William Drew Lucas Shadwell (1817-1875)

Amended plans for the new mansion were finalised in 1848 and construction began a year later using local stone. Building work was complete in 1855 and Lucas Shadwell moved in with his young wife Florentia Wynch (1831-1921) the  daughter of the Vicar of St Mary and St Paul, Pett.  By now he had produced a son and heir, William Peter (1852-1915), and a daughter Florentia Sarah (1854-1924).

20th Century

The Queens School 1940

During the Second World War Queen’s School was home to a number of German Jewish refugee children sent to England by their parents to escape the persecution in their native counntry.

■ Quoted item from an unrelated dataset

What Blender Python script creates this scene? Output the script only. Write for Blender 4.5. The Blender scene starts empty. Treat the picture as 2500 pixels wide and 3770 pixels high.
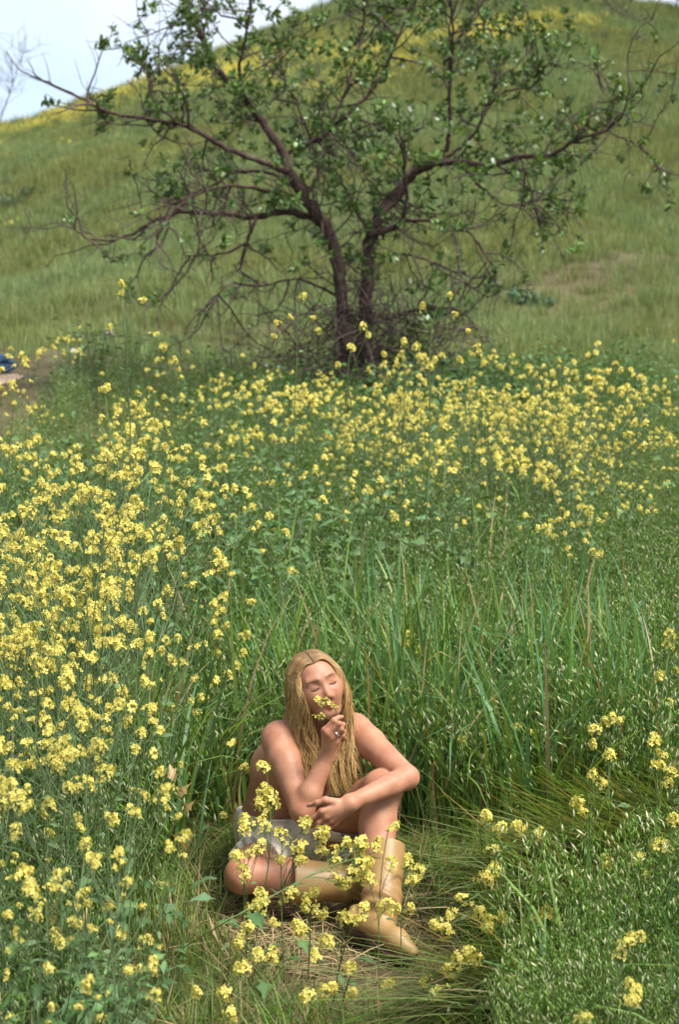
import bpy, math, random
import numpy as np
from mathutils import Vector, Matrix, Euler

random.seed(11)
RNG = np.random.default_rng(11)
scene = bpy.context.scene
COL = scene.collection

# ------------------------------------------------------------------ camera
CAM_Z, PITCH, FPX = 1.66, math.radians(6.0), 5236.0        # photo: 2500 x 3770, 50 mm lens on upright 35 mm film
cam_d = bpy.data.cameras.new('camera')
cam = bpy.data.objects.new('camera', cam_d)
COL.objects.link(cam)
cam_d.sensor_fit = 'VERTICAL'
cam_d.sensor_height = 36.0
cam_d.lens = 50.0
cam_d.clip_start, cam_d.clip_end = 0.1, 2000.0
cam.location = (0, 0, CAM_Z)
cam.rotation_euler = (math.pi / 2 - PITCH, 0, 0)
cam_d.dof.use_dof = True
cam_d.dof.focus_distance = 4.28
cam_d.dof.aperture_fstop = 4.5
scene.camera = cam

# ------------------------------------------------------------------ sky, sun, exposure
SUN_EL, SUN_AZ = math.radians(58), math.radians(118)       # azimuth measured clockwise from +Y (view direction)
world = bpy.data.worlds.new('World')
scene.world = world
world.use_nodes = True
wn, wl = world.node_tree.nodes, world.node_tree.links
wn.clear()
w_out = wn.new('ShaderNodeOutputWorld')
w_bg = wn.new('ShaderNodeBackground')
w_sky = wn.new('ShaderNodeTexSky')
w_sky.sky_type = 'NISHITA'
w_sky.sun_disc = False
w_sky.sun_elevation = SUN_EL
w_sky.sun_rotation = SUN_AZ
w_sky.dust_density = 2.0
w_tc = wn.new('ShaderNodeTexCoord')
w_map = wn.new('ShaderNodeMapping')
w_map.inputs['Location'].default_value = (0.90, 1.0, 0.5)
w_map.inputs['Scale'].default_value = (1.0, 1.0, 2.0)
w_noise = wn.new('ShaderNodeTexNoise')
w_noise.inputs['Scale'].default_value = 3.2
w_noise.inputs['Detail'].default_value = 5.0
w_noise.inputs['Roughness'].default_value = 0.5
w_ramp = wn.new('ShaderNodeValToRGB')
w_ramp.color_ramp.elements[0].position = 0.36
w_ramp.color_ramp.elements[0].color = (0.45, 0.45, 0.45, 1)
w_ramp.color_ramp.elements[1].position = 0.52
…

After the war, and somewhat in decline, the Hall was used in 1949 for the filming of the Edgar Allan Poe adapatation,  The Fall of the House of Usher. The school was closed shortly thereafter and the house was bought in 1951 by a Major John Reginald Mundy. 

21st Century

Fairlight Hall today

The current owners purchased the property in 2002, gave it back its former name, Fairlight Hall, and embarked upon a major infrastructural renovation. With the exception of the late Victorian extension at the north wing, the sandstone mansion is unchanged from its original design.   But aside from undertaking major repairs to the main building, the owners deployed considerable resources to reinstate the surrounding pleasure gardens and parkland.